Senator Goje, in particular, highlighted that cattle routes primarily span from the far north and end in Lokoja, with no extension to the southern regions.

This raised questions about the applicability and scope of the proposed bill.

Adding to the discourse, Senator Hussein Babangida Uba, representing Jigawa North-West, urged caution in passing the bill due to its history of controversies.

He emphasized the need for thorough consideration and careful examination of its potential implications.

On the other side, supporters of the bill argued that the establishment of the proposed commission would effectively address the ongoing farmers/herders crisis.

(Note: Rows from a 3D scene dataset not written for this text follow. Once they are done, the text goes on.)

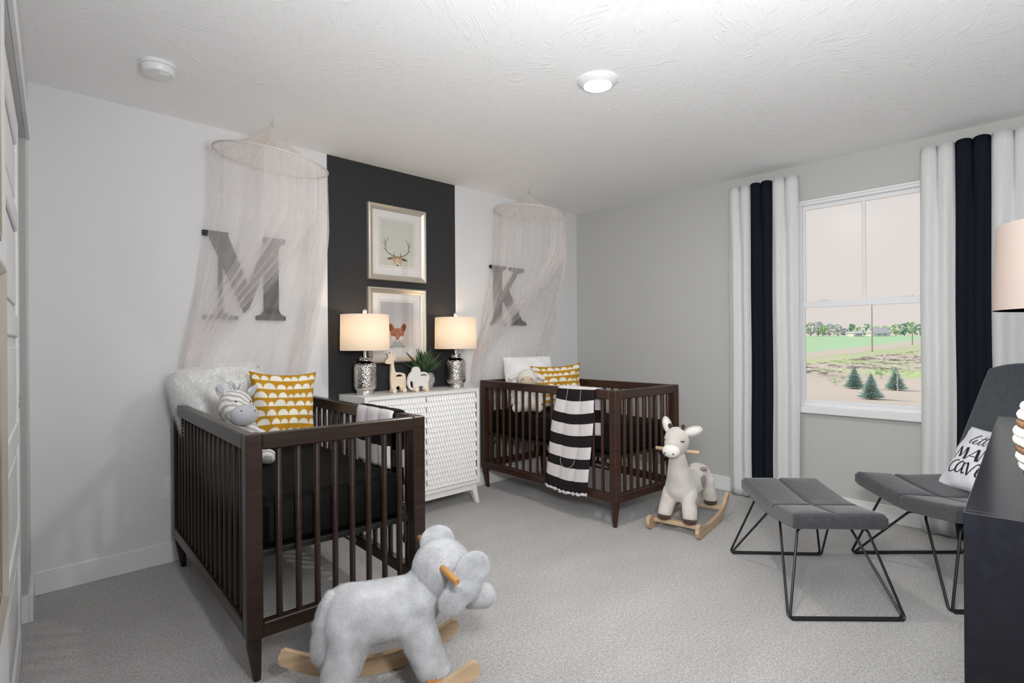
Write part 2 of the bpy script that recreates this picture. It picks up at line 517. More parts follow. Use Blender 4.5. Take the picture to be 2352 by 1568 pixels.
M['oak'] = mat('honey_dowel_wood', (0.50, 0.24, 0.075), 0.4, var=((6, 6, 60), 0.2))
M['pine'] = mat('pale_rocker_wood', (0.56, 0.40, 0.25), 0.5, var=((5, 60, 60), 0.15), bump=((5, 60, 60), 0.04))
M['beech'] = mat('blond_toy_wood', (0.80, 0.66, 0.50), 0.5, var=((60, 6, 60), 0.10))
M['toy_white'] = mat('white_painted_toy', (0.78, 0.74, 0.71), 0.5)
M['leaf'] = mat('succulent_leaf', (0.045, 0.085, 0.035), 0.45, var=(20, 0.45))
M['leaf_tip'] = mat('dark_leaf_tip', (0.05, 0.02, 0.015), 0.5)
M['stone'] = mat('grey_stone_pot', (0.36, 0.33, 0.30), 0.85, var=(40, 0.35), bump=(70, 0.5))
M['soil'] = mat('gold_moss', (0.12, 0.085, 0.02), 0.95, bump=(120, 0.8))
M['cushion'] = attr_mat('mustard_scallop_print', 0.9, bump=(420, 0.15))
M['print'] = attr_mat('art_print', 0.9)
M['seat'] = mat('charcoal_grey_felt', (0.066, 0.066, 0.072), 0.95, sheen=0.3, spec=0.1, var=(60, 0.18), bump=(300, 0.25))
M['seat_back'] = mat('blue_grey_felt', (0.055, 0.064, 0.073), 0.95, sheen=0.3, spec=0.1, var=(60, 0.18), bump=(300, 0.25))
M['cush_white'] = mat('white_cotton', (0.78, 0.77, 0.80), 0.9, bump=(300, 0.1))
M['ink'] = mat('navy_black_ink', (0.012, 0.014, 0.022), 0.8)
M['q_black'] = mat('black_quilt_cotton', (0.016, 0.0135, 0.014), 0.85, spec=0.15, bump=(30, 0.15))
M['q_white'] = mat('white_quilt_cotton', (0.70, 0.66, 0.66), 0.85, bump=(30, 0.15))
M['cur_white'] = cloth_through('white_linen_curtain', (0.86, 0.865, 0.86), 0.22, (260, 260, 9))
M['cur_black'] = cloth_through('black_linen_curtain', (0.015, 0.018, 0.025), 0.1, (260, 260, 9))
M['ebony'] = mat('ebony_dresser_wood', (0.0055, 0.006, 0.009), 0.26, var=((4, 60, 60), 0.3), spec=0.3, coat=0.35)
M['rope_white'] = mat('white_woven_rope', (0.66, 0.62, 0.57), 0.85, bump=(150, 0.5))
M['rope_brown'] = mat('brown_woven_rattan', (0.13, 0.062, 0.028), 0.7, bump=(150, 0.5))
M['plastic'] = mat('white_plastic', (0.78, 0.78, 0.78), 0.4)
M['led'] = emit('led_diffuser', (1.0, 0.985, 0.96), LED_EMIT)
M['bulb'] = emit('warm_bulb', (1.0, 0.76, 0.52), 20)
M['sticker'] = mat('white_sticker', (0.8, 0.8, 0.8), 0.6)
M['dark_gap'] = mat('dark_track', (0.05, 0.05, 0.05), 0.6)
M['champagne'] = mat('champagne_frame_side', (0.40, 0.33, 0.25), 0.35, metal=0.5)

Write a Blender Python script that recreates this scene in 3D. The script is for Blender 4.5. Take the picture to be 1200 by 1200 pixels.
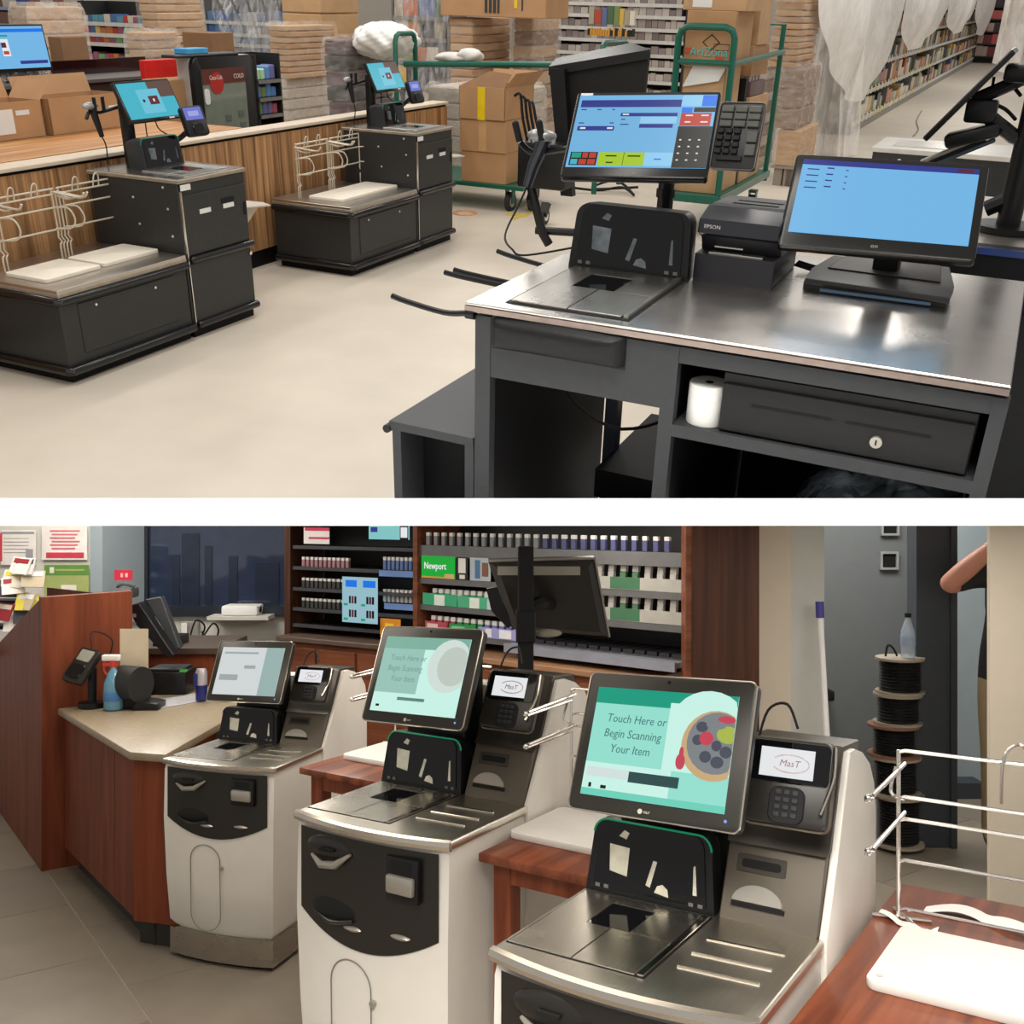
import bpy, bmesh, math, random
from mathutils import Matrix, Vector

# ------------------------------------------------------------------ camera, light, exposure
sc = bpy.context.scene
COL = sc.collection
for o in list(bpy.data.objects):
    bpy.data.objects.remove(o)
random.seed(7)
rad = math.radians
EYE = 1.64                                  # eye height above the lower floor
cam_d = bpy.data.cameras.new('camera')
cam_d.lens = 36.0
cam_d.sensor_width = 36.0
cam_d.clip_end = 200
cam = bpy.data.objects.new('camera', cam_d)
COL.objects.link(cam)
cam.location = (0, 0, EYE)
cam.rotation_euler = (rad(90), 0, 0)
sc.camera = cam
sc.view_settings.view_transform = 'Standard'
sc.view_settings.look = 'None'
sc.view_settings.gamma = 1.0
sc.view_settings.use_curve_mapping = False
sc.view_settings.exposure = 0.0

world = bpy.data.worlds.new('world')
sc.world = world
world.use_nodes = True
world.node_tree.nodes['Background'].inputs[0].default_value = (1.0, 0.96, 0.91, 1)
world.node_tree.nodes['Background'].inputs[1].default_value = 0.52

# the upper hall is a raked tier above the lower room: its own frame, floor at z = 0,
# origin below the eye; the lower room is level
def stage_matrix(pitch, yaw, roll, eye):
    p, y, r = rad(pitch), rad(yaw), rad(roll)
    Rz = Matrix.Rotation(y, 4, 'Z')
    B = Matrix(((1, 0, 0, 0), (0, 0, 1, 0), (0, -1, 0, 0), (0, 0, 0, 1)))
    Rx = Matrix.Rotation(p, 4, 'X')
    Rr = Matrix.Rotation(r, 4, 'Z')
    C = Matrix(((1, 0, 0, 0), (0, 0, -1, 0), (0, 1, 0, EYE), (0, 0, 0, 1)))
    return C @ Rr @ Rx @ B @ Rz @ Matrix.Translation((0, 0, -eye))

HU = 1.6
MU = stage_matrix(26.8, -25.2, -1.4, HU)     # upper hall
ML = stage_matrix(0, -33.7, 0, EYE)          # lower room, axes of the checkout row
MW = Matrix.Identity(4)                      # lower room, axes of the view
STAGE = MU
UPPER = set()

def area(name, loc, sx, sy, energy, col=(1, .95, .88), stage=None, aim=None, spread=180):
    d = bpy.data.lights.new(name, 'AREA')
    d.shape = 'RECTANGLE'; d.size = sx; d.size_y = sy; d.energy = energy; d.color = col
    d.spread = rad(spread)
    o = bpy.data.objects.new(name, d); COL.objects.link(o)
    M = Matrix.Translation(loc)
    if aim is not None:
        M = M @ (Vector(aim) - Vector(loc)).to_track_quat('-Z', 'Y').to_matrix().to_4x4()
    o.matrix_world = (stage or STAGE) @ M
    return o

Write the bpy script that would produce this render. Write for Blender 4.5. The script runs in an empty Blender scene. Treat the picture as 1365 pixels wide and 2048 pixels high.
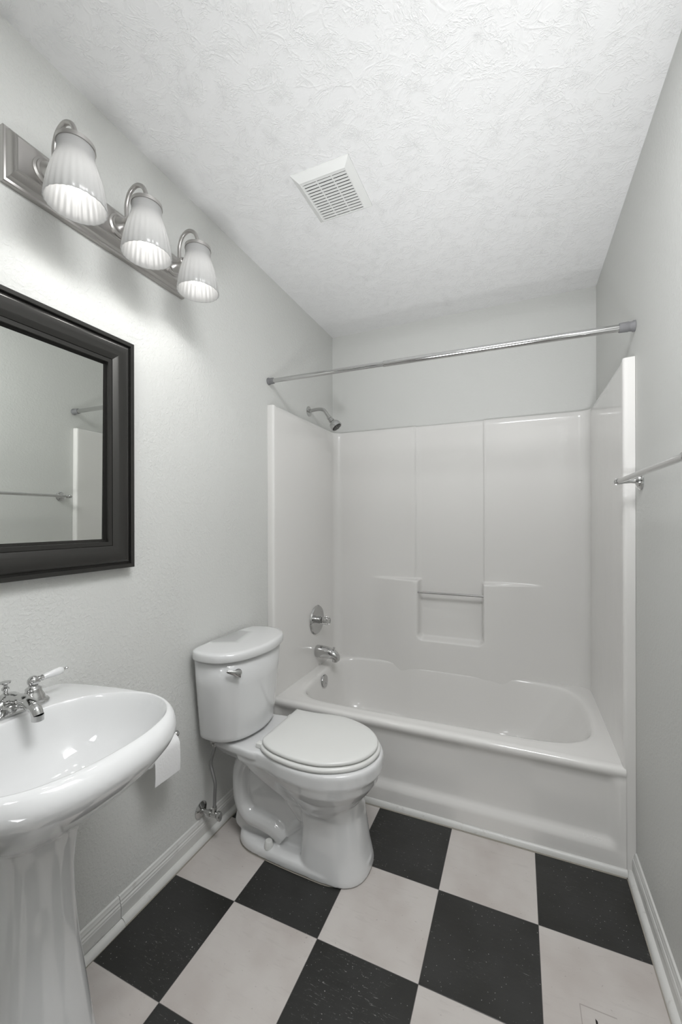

They emphasized the necessity of its passage to provide much-needed solutions to the pressing challenges faced in this sector.

After a voice vote conducted by Senate President Godswill Akpabio, the bill was successfully passed.

It has now been referred to the Senate Committee on Agriculture, Judiciary, and Legal Matters for further scrutiny and review, with a deadline of four weeks for their report to be presented.